How accurate are “day ahead” energy demand forecasts?
The EIA recently published a new dataset on hourly electric demand across the US grid. As part of this, they published the “Day Ahead Demand” forecasts put out by Balancing Authorities to predict the next day’s energy demand in their areas. I thought it would be interesting to analyze the accuracy of these forecasts, to see which areas of the country are best at forecasting their energy deman!
But first: what is a balancing authority?
Balancing authorities are organizations tasked with “ensuring supply and demand are balanced in real time” in the US energy market. Balancing authorities can be either utilities or RTOs, regional transmission organizations. To balance supply and demand, they issue orders to generators to change their output as needed. There are 66 balancing authorities certified in the United States.
How do balancing authorities forecast demand?
Balancing authorities use algorithms based on historical demand and key variable factors such as temperature, wind speed, and precipitation to predict day ahead demand. Sometimes, the forecasts will even incorporate the impact of major events — for example, if everyone in the area is staying up late to watch election results.
And, forecasting demand has gotten harder with the growth of distributed energy resources, such as solar panels. Technically, the grid does not actually care about day ahead total energy demand. A grid cares about day ahead energy demand from the grid. These values used to be mostly synonymous, but now can be very different, as consumers of energy also tap their home solar panels. And, given that the energy output of solar panels is highly dependent on weather, this just makes grid demand even more variable based on weather!
What are day ahead forecasts used for?
Well, these forecasts are used to plan production and inform purchases in the “Day Ahead” energy markets. These markets are run by the RTOs, and allow retailers of energy to procure supply from generators. Day ahead markets are used to set the production schedules.
What happens when these forecasts are wrong? Well, then you go to the “Real Time” energy markets, which are used to move production around. In general, though, missing on demand forecasts will cause higher prices and lower grid reliability. Day ahead markets are typically cheaper and less volatile than real time energy markets, and obviously under-allocating capacity to certain areas can cause brownouts / blackouts if the grid is not able to adjust real time.
So, what does demand accuracy look like across the country?
To see this, I analyzed the “hourly accuracy” of each Balancing Authority in the six-month period from January 1, 2020 to June 30, 2020.
However, most of us don’t really know how to understand what “good” looks like in this market. Is an average 2% miss good? 5%? So, to provide a benchmark, I calculated a “Naïve” forecast for each day as well. The “Naïve” forecast was calculated by just taking the previous day’s demand at the same hour. In my mind, this was the simplest algorithm you could have to forecast demand. So, below are the results for the top 30 balancing authorities in the US (sorted by total demand, in MW, over the period of Jan 1 2020 to June 30 2020).

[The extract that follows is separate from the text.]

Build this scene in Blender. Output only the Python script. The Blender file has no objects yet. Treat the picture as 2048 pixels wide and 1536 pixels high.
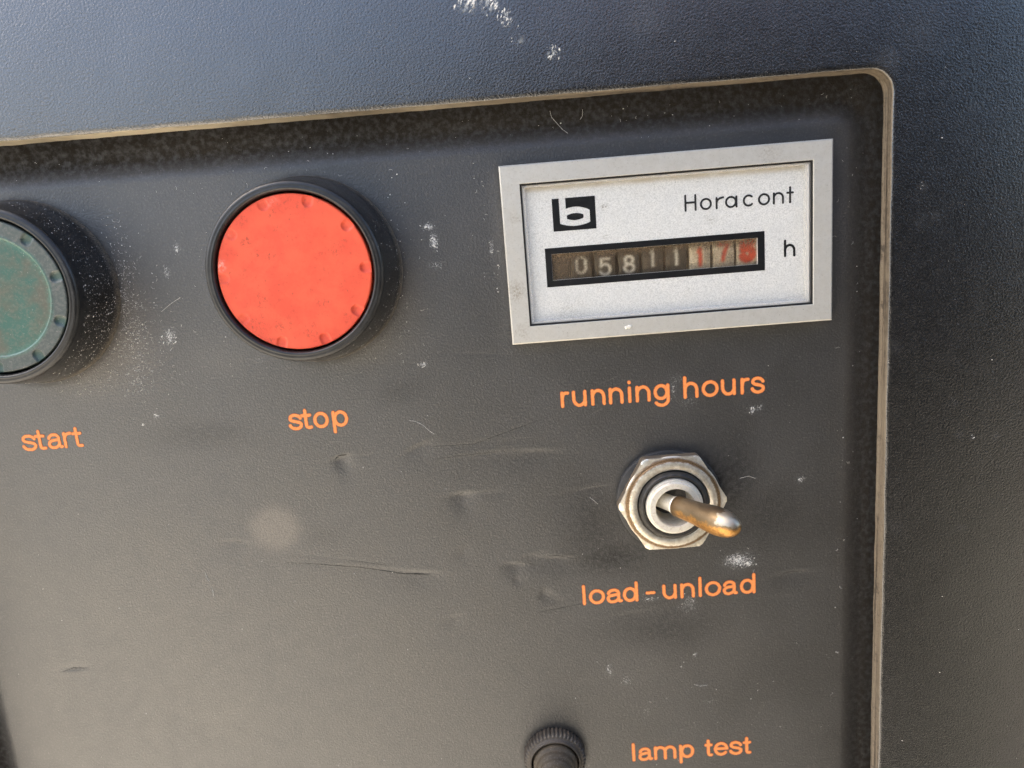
import bpy, bmesh, math, random
import numpy as np
from mathutils import Matrix, Vector, noise as mnoise

SC = bpy.context.scene
COL = SC.collection
MM = 0.001
rng = np.random.default_rng(7)
random.seed(7)

# ------------------------------------------------------------------ camera, sky, sun, exposure
# Panel frame: x right, y up, z out of the panel (millimetres), standing upright in the world
PANEL = Matrix.Translation((0, 0, 1.25)) @ Matrix.Rotation(math.pi / 2, 4, 'X')
CAM_POS = Vector((1.6456, -12.3630, 118.1986))
CAM_ROT = Matrix(((0.9968876, -0.0787187, -0.0042943),
                  (0.0764493, 0.9785765, -0.1911636),
                  (0.0192505, 0.1902404, 0.9815488)))      # rows: camera axes in the panel frame
cd = bpy.data.cameras.new("camera")
cam = bpy.data.objects.new("camera", cd)
COL.objects.link(cam)
SC.camera = cam
cd.sensor_width = 36.0
cd.lens = 36.0 * 1420.0 / 2048.0
cd.clip_start = 0.004
cd.clip_end = 2000.0
cd.dof.use_dof = True
cd.dof.focus_distance = 0.117
cd.dof.aperture_fstop = 17.0
cam.matrix_world = PANEL @ Matrix.Translation(CAM_POS * MM) @ CAM_ROT.transposed().to_4x4()

SUN_EL, SUN_ROT = math.radians(50), math.radians(-82)       # behind the machine, to the left
world = bpy.data.worlds.new("World")
SC.world = world
world.use_nodes = True
wn = world.node_tree
sky = wn.nodes.new("ShaderNodeTexSky")
sky.sky_type = 'NISHITA'
sky.sun_disc = False
sky.sun_elevation = SUN_EL
sky.sun_rotation = SUN_ROT
sky.air_density = 1.0
sky.dust_density = 4.0
wn.links.new(sky.outputs[0], wn.nodes["Background"].inputs[0])
wn.nodes["Background"].inputs[1].default_value = 0.15
sl = bpy.data.lights.new("sun", 'SUN')
sl.energy = 5.0
sl.angle = math.radians(0.5)
sl.color = (1.0, 0.95, 0.87)
sun = bpy.data.objects.new("sun", sl)
COL.objects.link(sun)
sd = Vector((math.sin(SUN_ROT) * math.cos(SUN_EL), math.cos(SUN_ROT) * math.cos(SUN_EL), math.sin(SUN_EL)))
sun.rotation_euler = sd.to_track_quat('Z', 'Y').to_euler()
SC.view_settings.view_transform = 'Standard'
SC.view_settings.look = 'None'
SC.view_settings.gamma = 1.0
SC.view_settings.exposure = 1.9
SC.cycles.max_bounces = 16
SC.cycles.transmission_bounces = 12
SC.cycles.diffuse_bounces = 6
SC.cycles.transparent_max_bounces = 12
SC.cycles.caustics_refractive = True
SC.cycles.blur_glossy = 0.0
SC.cycles.use_denoising = True
SC.cycles.denoiser = 'OPENIMAGEDENOISE'
SC.cycles.denoising_input_passes = 'RGB_ALBEDO_NORMAL'
SC.cycles.denoising_prefilter = 'NONE'
SC.cycles.use_adaptive_sampling = False

# ------------------------------------------------------------------ helpers
def tag(o, label=None, cat=None, group=None, kind=None):
    if label: o["label"] = label
    if cat: o["category"] = cat
    if group: o["group"] = group
    if kind: o["kind"] = kind
    return o

def empty(name, loc, label, cat, group=None):
    o = bpy.data.objects.new(name, None)
    COL.objects.link(o)
    o.empty_display_size = 0.01
    o.matrix_world = PANEL @ Matrix.Translation(Vector(loc) * MM)
    return tag(o, label, cat, group)

def mesh_obj(name, verts, faces, mats, parent=None, smooth=True, matidx=None, sharp=None):
    """verts in millimetres of the parent's (or the panel's) frame"""
    me = bpy.data.meshes.new(name)
    v = np.asarray(verts, dtype=np.float64) * MM
    me.from_pydata(v.tolist(), [], [tuple(int(i) for i in f) for f in faces])
    for m in (mats if isinstance(mats, (list, tuple)) else [mats]):
        me.materials.append(m)
    if matidx is not None:
        me.polygons.foreach_set("material_index", np.asarray(matidx, dtype=np.int32))
    me.polygons.foreach_set("use_smooth", np.full(len(me.polygons), bool(smooth)))
    if sharp:
        me.set_sharp_from_angle(angle=math.radians(sharp))
    me.update()
    o = bpy.data.objects.new(name, me)
    COL.objects.link(o)
    if parent is not None:
        o.parent = parent
    else:
        o.matrix_world = PANEL
    return o

def set_attr(o, name, arr):
    a = o.data.attributes.new(name, 'FLOAT', 'POINT')
    a.data.foreach_set("value", np.asarray(arr, dtype=np.float32))

def lathe(profile, seg=96, rfun=None):
    """closed rings about z; profile [(r, z)]; returns verts, faces"""
    V, F = [], []
    n = len(profile)
    for (r, z) in profile:
        for k in range(seg):
            a = 2 * math.pi * k / seg
            rr = r if rfun is None else rfun(r, z, a)
            V.append((rr * math.cos(a), rr * math.sin(a), z))
    for i in range(n - 1):
        for k in range(seg):
            k2 = (k + 1) % seg
            F.append((i * seg + k, i * seg + k2, (i + 1) * seg + k2, (i + 1) * seg + k))
    return V, F

def cap_ring(V, F, seg, first=False):
    """close the last (or first) ring with one fan"""
    n = len(V)
    ring = list(range(seg)) if first else list(range(n - seg, n))
    c = np.mean([V[i] for i in ring], axis=0)
    V.append(tuple(c))
    for k in range(seg):
        k2 = (k + 1) % seg
        F.append((ring[k2], ring[k], n) if first else (ring[k], ring[k2], n))
    return V, F

def box_loops(loops):
    """loops of equal length joined by quads"""
    V, F = [], []
    m = len(loops[0])
    for L in loops:
        V += list(L)
    for i in range(len(loops) - 1):
        for k in range(m):
            k2 = (k + 1) % m
            F.append((i * m + k, i * m + k2, (i + 1) * m + k2, (i + 1) * m + k))
    return V, F

def rrect(x0, y0, x1, y1, r, z, n=6):
    P = []
    for (cx, cy, a0) in ((x1 - r, y0 + r, -90), (x1 - r, y1 - r, 0), (x0 + r, y1 - r, 90), (x0 + r, y0 + r, 180)):
        for k in range(n + 1):
            a = math.radians(a0 + 90 * k / n)
            P.append((cx + r * math.cos(a), cy + r * math.sin(a), z))
    return P

# ------------------------------------------------------------------ shader helpers
class NT:
    def __init__(self, name):
        self.m = bpy.data.materials.new(name)
        self.m.use_nodes = True
        self.t = self.m.node_tree
        self.t.nodes.clear()
        self.out = self.t.nodes.new("ShaderNodeOutputMaterial")
        self.tc = self.t.nodes.new("ShaderNodeTexCoord")
        s = self.n("ShaderNodeVectorMath", operation='SCALE')
        self.l(self.tc.outputs["Object"], s.inputs[0])
        s.inputs["Scale"].default_value = 1000.0
        self.co = s.outputs[0]                        # object coordinates in millimetres
        sx = self.n("ShaderNodeSeparateXYZ")
        self.l(self.co, sx.inputs[0])
        self.x, self.y, self.z = sx.outputs
    def n(self, typ, **kw):
        nd = self.t.nodes.new(typ)
        for k, v in kw.items():
            setattr(nd, k, v)
        return nd
    def l(self, a, b):
        self.t.links.new(a, b)
    def put(self, v, sock):
        if isinstance(v, (int, float)):
            sock.default_value = v
        elif isinstance(v, (tuple, list)):
            sock.default_value = (*v, 1.0) if len(v) == 3 and len(sock.default_value) == 4 else v
        else:
            self.l(v, sock)
    def noise(self, scale, detail=3, rough=0.55, co=None, dist=0.0, off=None):
        nd = self.n("ShaderNodeTexNoise")
        c = co or self.co
        if off:
            c = self.vadd(c, off)
        self.l(c, nd.inputs["Vector"])
        nd.inputs["Scale"].default_value = scale
        nd.inputs["Detail"].default_value = detail
        nd.inputs["Roughness"].default_value = rough
        nd.inputs["Distortion"].default_value = dist
        return nd.outputs["Fac"]
    def vadd(self, c, off):
        a = self.n("ShaderNodeVectorMath", operation='ADD')
        self.l(c, a.inputs[0])
        self.put(off, a.inputs[1])
        return a.outputs[0]
    def vmul(self, c, s):
        a = self.n("ShaderNodeVectorMath", operation='MULTIPLY')
        self.l(c, a.inputs[0])
        a.inputs[1].default_value = s
        return a.outputs[0]
    def math(self, op, a, b=0.0, c=None, clamp=False):
        nd = self.n("ShaderNodeMath", operation=op, use_clamp=clamp)
        self.put(a, nd.inputs[0])
        self.put(b, nd.inputs[1])
        if c is not None:
            self.put(c, nd.inputs[2])
        return nd.outputs[0]
    def ramp(self, v, a, b, lo=0.0, hi=1.0, smooth=True):
        nd = self.n("ShaderNodeMapRange", interpolation_type='SMOOTHSTEP' if smooth else 'LINEAR')
        self.put(v, nd.inputs[0])
        for i, q in enumerate((a, b, lo, hi)):
            nd.inputs[i + 1].default_value = q
        return nd.outputs[0]
    def mix(self, f, a, b):
        nd = self.n("ShaderNodeMix", data_type='RGBA')
        self.put(f, nd.inputs[0])
        self.put(a, nd.inputs[6])
        self.put(b, nd.inputs[7])
        return nd.outputs[2]
    def attr(self, name):
        nd = self.n("ShaderNodeAttribute", attribute_name=name)
        return nd.outputs["Fac"]
    def spots(self, lst, warp=1.0, wscale=0.35):
        """a soft mask round each (x, y, radius, strength)"""
        nz = self.n("ShaderNodeTexNoise")
        self.l(self.co, nz.inputs["Vector"])
        nz.inputs["Scale"].default_value = wscale
        nz.inputs["Detail"].default_value = 3
        v = self.n("ShaderNodeVectorMath", operation='MULTIPLY_ADD')
        self.l(nz.outputs["Color"], v.inputs[0])
        v.inputs[1].default_value = (warp, warp, 0)
        self.l(self.vmul(self.co, (1, 1, 0)), v.inputs[2])
        tot = None
        for (x, y, r, s) in lst:
            d = self.n("ShaderNodeVectorMath", operation='DISTANCE')
            self.l(v.outputs[0], d.inputs[0])
            d.inputs[1].default_value = (x + warp * .5, y + warp * .5, 0)
            q = self.ramp(d.outputs["Value"], 0.0, r, s, 0.0)
            tot = q if tot is None else self.math('MAXIMUM', tot, q)
        return tot
    def bump(self, h, strength, dist_mm, prev=None):
        b = self.n("ShaderNodeBump")
        b.inputs["Strength"].default_value = strength
        b.inputs["Distance"].default_value = dist_mm * MM
        self.l(h, b.inputs["Height"])
        if prev is not None:
            self.l(prev, b.inputs["Normal"])
        return b.outputs[0]
    def pbsdf(self, color, rough=0.5, metal=0.0, normal=None, spec=0.5, **kw):
        p = self.n("ShaderNodeBsdfPrincipled")
        self.put(color, p.inputs["Base Color"])
        self.put(rough, p.inputs["Roughness"])
        self.put(metal, p.inputs["Metallic"])
        self.put(spec, p.inputs["Specular IOR Level"])
        if normal is not None:
            self.l(normal, p.inputs["Normal"])
        for k, v in kw.items():
            self.put(v, p.inputs[k.replace("_", " ")])
        return p.outputs[0]
    def done(self, sh):
        self.l(sh, self.out.inputs["Surface"])
        return self.m

def mat_panel():
    t = NT("panel_paint")
    grain = t.noise(2.9, 4, 0.65)
    fine = t.noise(9.0, 2, 0.5)
    big = t.noise(0.05, 4, 0.6)
    mid = t.noise(0.35, 4, 0.6, off=(31, 7, 0))
    scuff, grime_shade, dust, patch, stain = (t.attr(a) for a in ("scuff", "grime_shade", "dust", "patch", "stain"))
    hf = t.noise(3.6, 5, 0.8, off=(5, 90, 0), dist=.6)
    lf = t.noise(1.1, 3, 0.6, off=(55, 20, 0))
    sc = t.math('MULTIPLY', scuff, t.ramp(t.math('ADD', hf, t.math('MULTIPLY', scuff, .13)), .585, .64), clamp=True)
    specks = t.ramp(t.noise(7.0, 2, .6, off=(9, 3, 0)), .66, .72)
    base = t.mix(t.ramp(big, .35, .65), (.0125, .0122, .0118), (.019, .0185, .018))
    base = t.mix(t.math('MULTIPLY', t.ramp(mid, .45, .7), .5), base, (.010, .010, .010))
    base = t.mix(t.math('MULTIPLY', t.ramp(grain, .53, .66), .75), base, (.058, .055, .050))
    base = t.mix(t.math('MULTIPLY', t.ramp(grain, .46, .34), .5), base, (.006, .006, .006))
    base = t.mix(t.math('MULTIPLY', stain, t.ramp(hf, .3, .6), clamp=True), base, (.012, .012, .012))
    gm = t.math('MULTIPLY', grime_shade, t.ramp(lf, .25, .65, .45, 1.0), clamp=True)
    base = t.mix(gm, base, t.mix(t.ramp(lf, .2, .9), (.010, .0085, .0065), (.020, .0155, .011)))
    base = t.mix(t.math('MULTIPLY', dust, t.ramp(hf, .35, .75, .15, 1.0), clamp=True), base, (.17, .15, .125))
    base = t.mix(t.math('MULTIPLY', specks, t.math('ADD', .1, t.math('MULTIPLY', dust, 1.2)), clamp=True), base, (.30, .28, .25))
    base = t.mix(t.math('MULTIPLY', patch, t.ramp(hf, .3, .65, .2, .6)), base, (.17, .14, .105))
    base = t.mix(sc, base, (.62, .62, .60))
    rough = t.math('ADD', t.math('ADD', .40, t.math('MULTIPLY', gm, .35)), t.math('ADD', t.math('MULTIPLY', t.math('SUBTRACT', big, .5), .25), t.math('MULTIPLY', t.math('SUBTRACT', mid, .5), .18)))
    spec = t.math('SUBTRACT', 1.0, t.math('ADD', t.math('MULTIPLY', gm, .85), t.math('MULTIPLY', stain, t.ramp(lf, .3, .6, .4, 1.1))), clamp=True)
    nb = t.bump(grain, 1.0, .085)
    nb = t.bump(fine, .5, .03, nb)
    return t.done(t.pbsdf(base, rough, 0, nb, spec, IOR=1.56))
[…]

As you can see, most of the balancing authorities did indeed outperform the “Naïve” forecast, some significantly (ERCO, which is Texas, TVA, which is Tennessee, and ISNE, which is the Northeast, were three of the larger standouts). However, there were two that severly underperformed — PSEI and FPC. I am not sure what is going on here, but I will note that both of these had interesting forecasting behavior, in that they underestimated demand 100% of the time over 6 months. For every hour, of every day, for 6 months, they forecasted too low. This is obviously intentional. So, I think this may be a strategic decision, and not necessarily a forecasting miss.
This view is by balancing authority, but what does this picture look like across the country? Well, as you can see, I tagged each Balancing Authority above by their “major state” — this means they were the top BA in the state (those that don’t have states were second or third in total demand in the states they served). Here is what accuracy looks like across the country.
Why is this so important?
Well, as the renewables portion of our energy supply increases, the energy supply becomes more variable (due to the variability of wind and solar). And, as we discussed, the demand side is becoming more variable as well, due to the use of distributed energy resources. So, matching supply and demand is a much different problem today than it was 10 years ago.
Luckily, there is real innovation happening in this sector. A few areas are particularly exciting, in my opinion: 1) More robust data 2) Real-time trading and 3) Demand response.
More robust data includes both better external data (ultra-local weather feeds, etc.) and better in system data (through smart meters that can provide a more nuanced view of consumer use and consumer generation to utilities). These more robust data sources can give more raw material for improved forecasting techniques, relying on AI.
Then, more finely tuned trading systems can allow system operators to procure short-term reserves and contingency when forecasting is (inevitably) wrong.
Finally, demand response systems allow utilities to work with their users to adjust demand to meet supply, instead of the other way around. These systems exist at scale today, but will need to continue to become more granular and faster.
All these innovations, and others, will be essential in building a resilient grid in the future.